(3D scene scripts)
◇ ◇ ◇ ◇ ◇

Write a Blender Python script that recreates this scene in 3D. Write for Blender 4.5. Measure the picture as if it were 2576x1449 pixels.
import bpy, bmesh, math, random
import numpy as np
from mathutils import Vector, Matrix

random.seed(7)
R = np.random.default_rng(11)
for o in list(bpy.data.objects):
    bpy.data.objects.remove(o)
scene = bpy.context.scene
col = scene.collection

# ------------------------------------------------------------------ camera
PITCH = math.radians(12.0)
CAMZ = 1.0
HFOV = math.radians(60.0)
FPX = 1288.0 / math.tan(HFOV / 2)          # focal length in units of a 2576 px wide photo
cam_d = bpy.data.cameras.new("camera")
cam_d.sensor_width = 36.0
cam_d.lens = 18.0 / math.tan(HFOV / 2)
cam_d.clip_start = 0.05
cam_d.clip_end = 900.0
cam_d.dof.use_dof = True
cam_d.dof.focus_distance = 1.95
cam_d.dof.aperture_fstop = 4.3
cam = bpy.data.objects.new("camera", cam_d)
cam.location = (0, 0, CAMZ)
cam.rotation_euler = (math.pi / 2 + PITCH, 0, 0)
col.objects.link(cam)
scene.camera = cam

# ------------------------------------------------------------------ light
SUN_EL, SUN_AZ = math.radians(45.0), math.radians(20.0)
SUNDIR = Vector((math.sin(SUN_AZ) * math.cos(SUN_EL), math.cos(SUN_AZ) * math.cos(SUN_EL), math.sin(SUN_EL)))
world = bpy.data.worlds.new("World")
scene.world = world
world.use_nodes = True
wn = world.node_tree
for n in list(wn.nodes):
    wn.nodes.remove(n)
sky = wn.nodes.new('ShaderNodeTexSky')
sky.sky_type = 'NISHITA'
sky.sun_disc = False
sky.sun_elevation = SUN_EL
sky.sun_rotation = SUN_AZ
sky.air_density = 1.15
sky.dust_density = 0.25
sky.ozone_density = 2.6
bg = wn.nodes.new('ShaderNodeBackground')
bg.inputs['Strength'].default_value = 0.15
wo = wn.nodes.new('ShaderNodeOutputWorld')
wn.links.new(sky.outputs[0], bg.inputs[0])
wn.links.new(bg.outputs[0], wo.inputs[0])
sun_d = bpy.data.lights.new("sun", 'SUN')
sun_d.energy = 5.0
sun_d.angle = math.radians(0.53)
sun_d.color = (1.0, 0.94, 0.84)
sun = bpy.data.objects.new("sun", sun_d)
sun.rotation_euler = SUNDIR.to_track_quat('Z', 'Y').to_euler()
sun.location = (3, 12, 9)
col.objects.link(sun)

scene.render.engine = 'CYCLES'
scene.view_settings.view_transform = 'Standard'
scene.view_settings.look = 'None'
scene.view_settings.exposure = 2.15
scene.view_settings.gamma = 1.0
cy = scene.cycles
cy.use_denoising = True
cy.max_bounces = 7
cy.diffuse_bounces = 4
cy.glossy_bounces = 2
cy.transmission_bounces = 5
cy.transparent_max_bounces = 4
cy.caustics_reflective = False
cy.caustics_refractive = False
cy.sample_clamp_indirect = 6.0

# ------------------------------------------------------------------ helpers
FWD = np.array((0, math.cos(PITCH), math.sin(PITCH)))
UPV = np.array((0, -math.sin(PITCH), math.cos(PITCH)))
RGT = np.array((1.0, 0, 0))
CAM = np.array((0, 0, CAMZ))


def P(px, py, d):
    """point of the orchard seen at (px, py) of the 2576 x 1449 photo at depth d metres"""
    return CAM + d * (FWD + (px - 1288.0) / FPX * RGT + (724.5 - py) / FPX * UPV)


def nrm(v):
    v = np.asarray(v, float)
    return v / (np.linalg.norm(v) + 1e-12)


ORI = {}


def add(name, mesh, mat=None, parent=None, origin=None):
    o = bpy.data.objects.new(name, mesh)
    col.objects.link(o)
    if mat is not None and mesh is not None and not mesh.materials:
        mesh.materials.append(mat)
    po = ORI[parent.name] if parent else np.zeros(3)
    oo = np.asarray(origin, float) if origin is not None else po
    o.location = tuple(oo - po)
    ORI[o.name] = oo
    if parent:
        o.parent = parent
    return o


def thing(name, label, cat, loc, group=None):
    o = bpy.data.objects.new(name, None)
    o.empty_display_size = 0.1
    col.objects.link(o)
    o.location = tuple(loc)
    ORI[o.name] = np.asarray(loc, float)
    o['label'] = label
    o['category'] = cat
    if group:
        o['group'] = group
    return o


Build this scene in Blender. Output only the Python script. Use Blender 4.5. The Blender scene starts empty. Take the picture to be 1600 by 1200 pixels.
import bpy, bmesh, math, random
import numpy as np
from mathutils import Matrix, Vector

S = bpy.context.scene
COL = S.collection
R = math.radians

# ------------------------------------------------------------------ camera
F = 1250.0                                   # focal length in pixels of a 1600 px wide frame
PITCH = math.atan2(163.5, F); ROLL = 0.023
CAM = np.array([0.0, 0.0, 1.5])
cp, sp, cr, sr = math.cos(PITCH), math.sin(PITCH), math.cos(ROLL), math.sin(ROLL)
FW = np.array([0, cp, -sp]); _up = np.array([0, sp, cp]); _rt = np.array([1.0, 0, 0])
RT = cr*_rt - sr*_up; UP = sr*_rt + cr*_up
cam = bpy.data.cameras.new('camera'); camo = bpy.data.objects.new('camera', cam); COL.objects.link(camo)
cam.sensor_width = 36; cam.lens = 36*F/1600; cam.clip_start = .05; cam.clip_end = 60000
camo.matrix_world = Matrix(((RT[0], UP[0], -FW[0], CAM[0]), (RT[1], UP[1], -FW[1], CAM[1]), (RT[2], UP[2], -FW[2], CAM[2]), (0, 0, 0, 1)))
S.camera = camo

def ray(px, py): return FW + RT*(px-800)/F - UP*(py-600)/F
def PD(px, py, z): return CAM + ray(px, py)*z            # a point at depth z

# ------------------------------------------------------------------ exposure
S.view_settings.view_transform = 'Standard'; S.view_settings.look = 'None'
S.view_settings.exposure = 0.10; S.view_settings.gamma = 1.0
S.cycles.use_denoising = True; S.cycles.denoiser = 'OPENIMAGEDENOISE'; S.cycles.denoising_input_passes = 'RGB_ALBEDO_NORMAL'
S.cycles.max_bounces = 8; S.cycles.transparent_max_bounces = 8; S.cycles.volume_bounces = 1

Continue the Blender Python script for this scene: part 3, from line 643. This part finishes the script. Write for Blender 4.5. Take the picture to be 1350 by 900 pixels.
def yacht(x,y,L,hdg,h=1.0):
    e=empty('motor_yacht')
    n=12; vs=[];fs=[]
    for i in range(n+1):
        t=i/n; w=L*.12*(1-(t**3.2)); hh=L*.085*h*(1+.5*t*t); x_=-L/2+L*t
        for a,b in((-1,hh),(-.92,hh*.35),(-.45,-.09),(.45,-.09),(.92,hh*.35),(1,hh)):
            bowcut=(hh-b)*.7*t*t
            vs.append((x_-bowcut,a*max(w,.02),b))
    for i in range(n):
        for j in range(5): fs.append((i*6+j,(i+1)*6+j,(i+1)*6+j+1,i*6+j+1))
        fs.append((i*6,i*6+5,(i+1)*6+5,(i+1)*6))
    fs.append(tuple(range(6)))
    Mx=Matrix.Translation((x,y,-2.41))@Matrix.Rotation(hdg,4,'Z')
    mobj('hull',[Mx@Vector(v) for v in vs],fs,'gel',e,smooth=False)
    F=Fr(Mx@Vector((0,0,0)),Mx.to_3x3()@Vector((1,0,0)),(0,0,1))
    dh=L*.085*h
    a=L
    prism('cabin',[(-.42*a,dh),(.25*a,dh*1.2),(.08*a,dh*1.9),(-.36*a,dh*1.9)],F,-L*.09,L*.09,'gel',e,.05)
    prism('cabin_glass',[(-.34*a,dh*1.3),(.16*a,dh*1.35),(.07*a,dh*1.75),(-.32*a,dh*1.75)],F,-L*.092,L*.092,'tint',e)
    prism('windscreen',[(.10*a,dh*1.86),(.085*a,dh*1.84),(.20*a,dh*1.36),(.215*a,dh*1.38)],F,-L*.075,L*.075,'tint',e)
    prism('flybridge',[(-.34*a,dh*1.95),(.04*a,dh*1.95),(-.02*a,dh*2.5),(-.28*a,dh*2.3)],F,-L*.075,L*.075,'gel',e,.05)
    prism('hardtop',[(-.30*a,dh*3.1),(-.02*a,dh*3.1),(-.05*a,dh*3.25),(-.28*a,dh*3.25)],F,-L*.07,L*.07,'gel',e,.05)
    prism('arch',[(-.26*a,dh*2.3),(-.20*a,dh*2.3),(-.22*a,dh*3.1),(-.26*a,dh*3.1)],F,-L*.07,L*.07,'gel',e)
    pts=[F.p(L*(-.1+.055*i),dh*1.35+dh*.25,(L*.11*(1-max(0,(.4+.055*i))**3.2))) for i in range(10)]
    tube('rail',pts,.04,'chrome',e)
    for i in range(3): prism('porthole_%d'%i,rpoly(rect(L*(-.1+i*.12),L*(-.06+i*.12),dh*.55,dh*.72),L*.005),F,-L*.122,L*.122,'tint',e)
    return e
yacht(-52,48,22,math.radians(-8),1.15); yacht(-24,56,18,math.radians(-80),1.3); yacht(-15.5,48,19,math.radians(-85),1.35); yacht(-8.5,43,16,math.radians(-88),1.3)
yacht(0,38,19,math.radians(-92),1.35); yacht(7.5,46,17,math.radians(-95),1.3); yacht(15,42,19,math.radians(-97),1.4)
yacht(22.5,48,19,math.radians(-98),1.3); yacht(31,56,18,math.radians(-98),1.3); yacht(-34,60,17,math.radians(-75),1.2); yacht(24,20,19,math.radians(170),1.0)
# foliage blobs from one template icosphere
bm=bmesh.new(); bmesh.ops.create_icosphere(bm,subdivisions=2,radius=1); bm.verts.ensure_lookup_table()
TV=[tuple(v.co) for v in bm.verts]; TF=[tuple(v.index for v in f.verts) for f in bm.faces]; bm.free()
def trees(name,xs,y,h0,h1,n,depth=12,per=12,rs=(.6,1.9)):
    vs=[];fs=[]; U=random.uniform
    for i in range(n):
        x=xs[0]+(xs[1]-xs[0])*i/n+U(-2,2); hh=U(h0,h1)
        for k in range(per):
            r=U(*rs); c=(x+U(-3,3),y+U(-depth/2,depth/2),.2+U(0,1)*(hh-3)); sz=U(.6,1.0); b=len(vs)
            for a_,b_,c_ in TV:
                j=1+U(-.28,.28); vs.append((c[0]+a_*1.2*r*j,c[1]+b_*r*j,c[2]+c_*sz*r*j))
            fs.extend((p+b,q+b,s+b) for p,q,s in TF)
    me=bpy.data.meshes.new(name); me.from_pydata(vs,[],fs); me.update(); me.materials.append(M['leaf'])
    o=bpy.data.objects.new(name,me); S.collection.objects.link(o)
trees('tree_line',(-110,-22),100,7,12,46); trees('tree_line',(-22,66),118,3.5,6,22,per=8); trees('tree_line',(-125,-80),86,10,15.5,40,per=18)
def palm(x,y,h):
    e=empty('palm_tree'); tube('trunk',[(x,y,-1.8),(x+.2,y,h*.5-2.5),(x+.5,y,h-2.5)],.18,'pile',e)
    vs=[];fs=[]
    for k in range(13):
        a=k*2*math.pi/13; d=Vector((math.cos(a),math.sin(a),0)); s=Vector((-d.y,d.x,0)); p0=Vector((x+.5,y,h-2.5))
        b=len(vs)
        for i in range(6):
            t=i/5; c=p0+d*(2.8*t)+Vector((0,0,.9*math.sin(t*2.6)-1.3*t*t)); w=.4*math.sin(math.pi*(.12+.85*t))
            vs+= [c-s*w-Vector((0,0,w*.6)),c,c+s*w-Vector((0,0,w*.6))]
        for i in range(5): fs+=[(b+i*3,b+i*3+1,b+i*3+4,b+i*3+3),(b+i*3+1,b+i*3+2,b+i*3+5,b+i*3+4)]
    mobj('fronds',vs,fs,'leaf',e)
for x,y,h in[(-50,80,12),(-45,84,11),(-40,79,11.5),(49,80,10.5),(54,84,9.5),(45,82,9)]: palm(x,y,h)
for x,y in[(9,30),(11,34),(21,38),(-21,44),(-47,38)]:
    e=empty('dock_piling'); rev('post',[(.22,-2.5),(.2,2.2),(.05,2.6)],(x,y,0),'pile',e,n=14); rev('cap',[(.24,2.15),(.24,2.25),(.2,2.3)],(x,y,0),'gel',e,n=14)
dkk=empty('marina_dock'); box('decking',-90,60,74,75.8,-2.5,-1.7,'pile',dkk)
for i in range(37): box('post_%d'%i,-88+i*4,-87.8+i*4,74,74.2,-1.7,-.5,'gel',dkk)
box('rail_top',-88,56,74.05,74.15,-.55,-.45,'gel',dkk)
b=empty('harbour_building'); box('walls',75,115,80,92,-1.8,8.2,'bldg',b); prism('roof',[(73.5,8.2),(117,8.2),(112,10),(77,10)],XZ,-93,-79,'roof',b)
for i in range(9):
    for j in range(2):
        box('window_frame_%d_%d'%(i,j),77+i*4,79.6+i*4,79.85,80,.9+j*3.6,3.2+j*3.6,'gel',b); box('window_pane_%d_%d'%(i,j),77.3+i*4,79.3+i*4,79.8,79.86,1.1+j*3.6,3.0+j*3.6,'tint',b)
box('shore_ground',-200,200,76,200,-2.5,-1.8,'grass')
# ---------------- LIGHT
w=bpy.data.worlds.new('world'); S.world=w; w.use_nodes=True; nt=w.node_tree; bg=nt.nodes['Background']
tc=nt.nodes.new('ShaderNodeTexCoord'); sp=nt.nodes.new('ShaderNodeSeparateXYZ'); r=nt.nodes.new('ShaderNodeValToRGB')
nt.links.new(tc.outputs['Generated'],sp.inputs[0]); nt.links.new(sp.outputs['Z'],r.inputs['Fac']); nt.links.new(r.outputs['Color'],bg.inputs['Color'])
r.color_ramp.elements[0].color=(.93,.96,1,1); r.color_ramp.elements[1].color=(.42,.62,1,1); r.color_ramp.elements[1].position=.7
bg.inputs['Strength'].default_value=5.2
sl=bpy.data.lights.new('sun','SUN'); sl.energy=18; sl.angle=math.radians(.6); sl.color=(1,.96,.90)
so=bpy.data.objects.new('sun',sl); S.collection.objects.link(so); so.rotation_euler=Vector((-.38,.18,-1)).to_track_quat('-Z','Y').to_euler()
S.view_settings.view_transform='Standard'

◇ ◇ ◇ ◇ ◇

Take the lines from the line with "Build this scene" through the line with "R = math.radians", both ends included, and give them again exactly, with nothing else.

Build this scene in Blender. Output only the Python script. Use Blender 4.5. The Blender scene starts empty. Take the picture to be 1600 by 1200 pixels.
import bpy, bmesh, math, random
import numpy as np
from mathutils import Matrix, Vector

S = bpy.context.scene
COL = S.collection
R = math.radians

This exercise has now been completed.